Required work: Omit the pictures and print exactly the lines of the listing below, starting at the first and ending at the line containing "return CAM +".

= = = =

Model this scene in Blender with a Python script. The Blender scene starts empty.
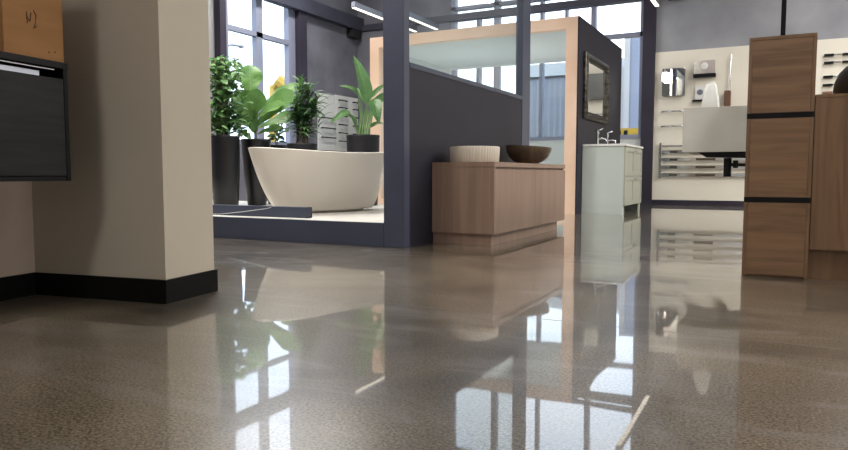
import bpy, bmesh, math, random
from mathutils import Vector, Matrix
random.seed(7)
C = bpy.context.scene.collection
sc = bpy.context.scene
PI = math.pi

# ------------------------------------------------------------------ camera geometry
CAM = Vector((0, 0, 0.5)); FPX = 685.0
YAW = math.radians(27.46); PITCH = math.radians(4.258)
FW = Vector((-math.sin(YAW)*math.cos(PITCH), math.cos(YAW)*math.cos(PITCH), -math.sin(PITCH)))
RT = Vector((math.cos(YAW), math.sin(YAW), 0)); UP = RT.cross(FW)
def at(x, y, depth):
    """point at a real distance in front of the viewpoint"""
    return CAM + (FW + RT*((x-424)/FPX) - UP*((y-225)/FPX))*depth

# ------------------------------------------------------------------ materials
def mat(name, col, rough=0.5, metal=0.0, spec=0.5, coat=0.0, coat_rough=0.05, trans=0.0):
    m = bpy.data.materials.new(name); m.use_nodes = True
    b = m.node_tree.nodes['Principled BSDF']
    b.inputs['Base Color'].default_value = (*col, 1)
    b.inputs['Roughness'].default_value = rough
    b.inputs['Metallic'].default_value = metal
    b.inputs['Specular IOR Level'].default_value = spec
    b.inputs['Coat Weight'].default_value = coat
    b.inputs['Coat Roughness'].default_value = coat_rough
    return m
def srgb(r, g, b):
    f = lambda c: (c/255/12.92) if c/255 <= 0.04045 else ((c/255+0.055)/1.055)**2.4
    return (f(r), f(g), f(b))
def noise_mat(name, cols, scale=(1,1,1), nscale=5.0, detail=6.0, rough=0.5, spec=0.5, bump=0.0, pos=(0.3, 0.7), distortion=0.0, **k):
    """object-space noise through a colour ramp"""
    m = mat(name, cols[0], rough, spec=spec, **k)
    nt = m.node_tree; N = nt.nodes; L = nt.links; b = N['Principled BSDF']
    tc = N.new('ShaderNodeTexCoord'); mp = N.new('ShaderNodeMapping'); mp.inputs['Scale'].default_value = scale
    no = N.new('ShaderNodeTexNoise'); no.inputs['Scale'].default_value = nscale; no.inputs['Detail'].default_value = detail
    no.inputs['Distortion'].default_value = distortion
    cr = N.new('ShaderNodeValToRGB')
    e = cr.color_ramp.elements
    e[0].position = pos[0]; e[1].position = pos[1]
    e[0].color = (*cols[0], 1); e[1].color = (*cols[-1], 1)
    if len(cols) == 3:
        q = cr.color_ramp.elements.new((pos[0]+pos[1])/2); q.color = (*cols[1], 1)
    L.new(tc.outputs['Object'], mp.inputs['Vector']); L.new(mp.outputs[0], no.inputs['Vector'])
    L.new(no.outputs['Fac'], cr.inputs['Fac']); L.new(cr.outputs['Color'], b.inputs['Base Color'])
    if bump:
        bp = N.new('ShaderNodeBump'); bp.inputs['Strength'].default_value = bump; bp.inputs['Distance'].default_value = 0.01
        L.new(no.outputs['Fac'], bp.inputs['Height']); L.new(bp.outputs[0], b.inputs['Normal'])
    return m
def emis(name, col, s):
    m = bpy.data.materials.new(name); m.use_nodes = True
    b = m.node_tree.nodes['Principled BSDF']
    b.inputs['Base Color'].default_value = (0.8, 0.8, 0.8, 1)
    b.inputs['Emission Color'].default_value = (*col, 1); b.inputs['Emission Strength'].default_value = s
    return m
def glass(name, tint=(1, 1, 1), refl=0.04, f90=1.0):
    m = bpy.data.materials.new(name); m.use_nodes = True
    nt = m.node_tree; N = nt.nodes; L = nt.links
    for n in list(N): N.remove(n)
    o = N.new('ShaderNodeOutputMaterial'); mx = N.new('ShaderNodeMixShader')
    t = N.new('ShaderNodeBsdfTransparent'); t.inputs[0].default_value = (*tint, 1)
    g = N.new('ShaderNodeBsdfGlossy'); g.inputs['Roughness'].default_value = 0.01
    lwt = N.new('ShaderNodeLayerWeight'); lwt.inputs['Blend'].default_value = 0.5
    pw_ = N.new('ShaderNodeMath'); pw_.operation = 'POWER'; pw_.inputs[1].default_value = 5.0
    mr = N.new('ShaderNodeMath'); mr.operation = 'MULTIPLY_ADD'; mr.inputs[1].default_value = f90; mr.inputs[2].default_value = refl
    L.new(lwt.outputs['Facing'], pw_.inputs[0]); L.new(pw_.outputs[0], mr.inputs[0])
    L.new(mr.outputs[0], mx.inputs[0]); L.new(t.outputs[0], mx.inputs[1]); L.new(g.outputs[0], mx.inputs[2]); L.new(mx.outputs[0], o.inputs[0])
    return m

def floor_mat():
    m = mat('polished_concrete', (0.1, 0.1, 0.1), 0.3)
    nt = m.node_tree; N = nt.nodes; L = nt.links; b = N['Principled BSDF']
    tc = N.new('ShaderNodeTexCoord')
    def noise(s, d, dist=0.0, rough=0.5):
        n = N.new('ShaderNodeTexNoise'); n.inputs['Scale'].default_value = s; n.inputs['Detail'].default_value = d
        n.inputs['Distortion'].default_value = dist; n.inputs['Roughness'].default_value = rough
        L.new(tc.outputs['Object'], n.inputs['Vector']); return n
    def ramp(src, p0, p1, c0, c1):
        r = N.new('ShaderNodeValToRGB'); e = r.color_ramp.elements
        e[0].position = p0; e[1].position = p1; e[0].color = (*c0, 1); e[1].color = (*c1, 1)
        L.new(src, r.inputs['Fac']); return r
    def mix(a, bb, f, mode='MIX'):
        x = N.new('ShaderNodeMix'); x.data_type = 'RGBA'; x.blend_type = mode
        L.new(a, x.inputs[6]); L.new(bb, x.inputs[7])
        if isinstance(f, float): x.inputs[0].default_value = f
        else: L.new(f, x.inputs[0])
        return x.outputs[2]
    big = ramp(noise(1.1, 6, 0.8).outputs['Fac'], 0.32, 0.68, (0.034, 0.027, 0.018), (0.125, 0.103, 0.073))
    fine = ramp(noise(150, 3, 0.0, 0.75).outputs['Fac'], 0.33, 0.66, (0.0, 0.0, 0.0), (2.8, 2.75, 2.7))
    col = mix(big.outputs['Color'], fine.outputs['Color'], 1.0, 'MULTIPLY')
    agg = N.new('ShaderNodeTexVoronoi'); agg.inputs['Scale'].default_value = 110
    L.new(tc.outputs['Object'], agg.inputs['Vector'])
    ar = ramp(agg.outputs['Distance'], 0.20, 0.38, (0.18, 0.17, 0.16), (1.1, 1.1, 1.1))
    # sel = ramp(noise(9, 3).outputs['Fac'], 0.5, 0.62, (1, 1, 1), (0, 0, 0))
    col = mix(col, ar.outputs['Color'], 0.75, 'MULTIPLY')
    # pale swirls left by the trowel
    st = N.new('ShaderNodeTexNoise'); st.inputs['Scale'].default_value = 1.6; st.inputs['Detail'].default_value = 4; st.inputs['Distortion'].default_value = 1.6
    mp = N.new('ShaderNodeMapping'); mp.inputs['Scale'].default_value = (1.0, 3.0, 1); mp.inputs['Rotation'].default_value = (0, 0, 0.5)
    L.new(tc.outputs['Object'], mp.inputs['Vector']); L.new(mp.outputs[0], st.inputs['Vector'])
    sr = ramp(st.outputs['Fac'], 0.52, 0.70, (0, 0, 0), (1, 1, 1))
    pale = N.new('ShaderNodeRGB'); pale.outputs[0].default_value = (0.22, 0.205, 0.185, 1)
    f2 = N.new('ShaderNodeMath'); f2.operation = 'MULTIPLY'; f2.inputs[1].default_value = 0.5; L.new(sr.outputs['Color'], f2.inputs[0])
    col = mix(col, pale.outputs[0], f2.outputs[0])
    L.new(col, b.inputs['Base Color'])
    b.inputs['Roughness'].default_value = 0.30
    b.inputs['Specular IOR Level'].default_value = 0.35
    b.inputs['Coat Weight'].default_value = 1.0; b.inputs['Coat IOR'].default_value = 1.5; b.inputs['Specular Tint'].default_value = (1, 1, 1, 1)
    cr = ramp(noise(1.5, 3).outputs['Fac'], 0.3, 0.7, (0.014, 0.014, 0.014), (0.040, 0.040, 0.040))
    L.new(cr.outputs['Color'], b.inputs['Coat Roughness'])
    bp = N.new('ShaderNodeBump'); bp.inputs['Strength'].default_value = 0.035; bp.inputs['Distance'].default_value = 0.02
    L.new(noise(2.2, 2).outputs['Fac'], bp.inputs['Height'])
    L.new(bp.outputs[0], b.inputs['Coat Normal'])
    return m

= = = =

Correct output:
Model this scene in Blender with a Python script. The Blender scene starts empty.
import bpy, bmesh, math, random
from mathutils import Vector, Matrix
random.seed(7)
C = bpy.context.scene.collection
sc = bpy.context.scene
PI = math.pi

# ------------------------------------------------------------------ camera geometry
CAM = Vector((0, 0, 0.5)); FPX = 685.0
YAW = math.radians(27.46); PITCH = math.radians(4.258)
FW = Vector((-math.sin(YAW)*math.cos(PITCH), math.cos(YAW)*math.cos(PITCH), -math.sin(PITCH)))
RT = Vector((math.cos(YAW), math.sin(YAW), 0)); UP = RT.cross(FW)
def at(x, y, depth):
    """point at a real distance in front of the viewpoint"""
    return CAM + (FW + RT*((x-424)/FPX) - UP*((y-225)/FPX))*depth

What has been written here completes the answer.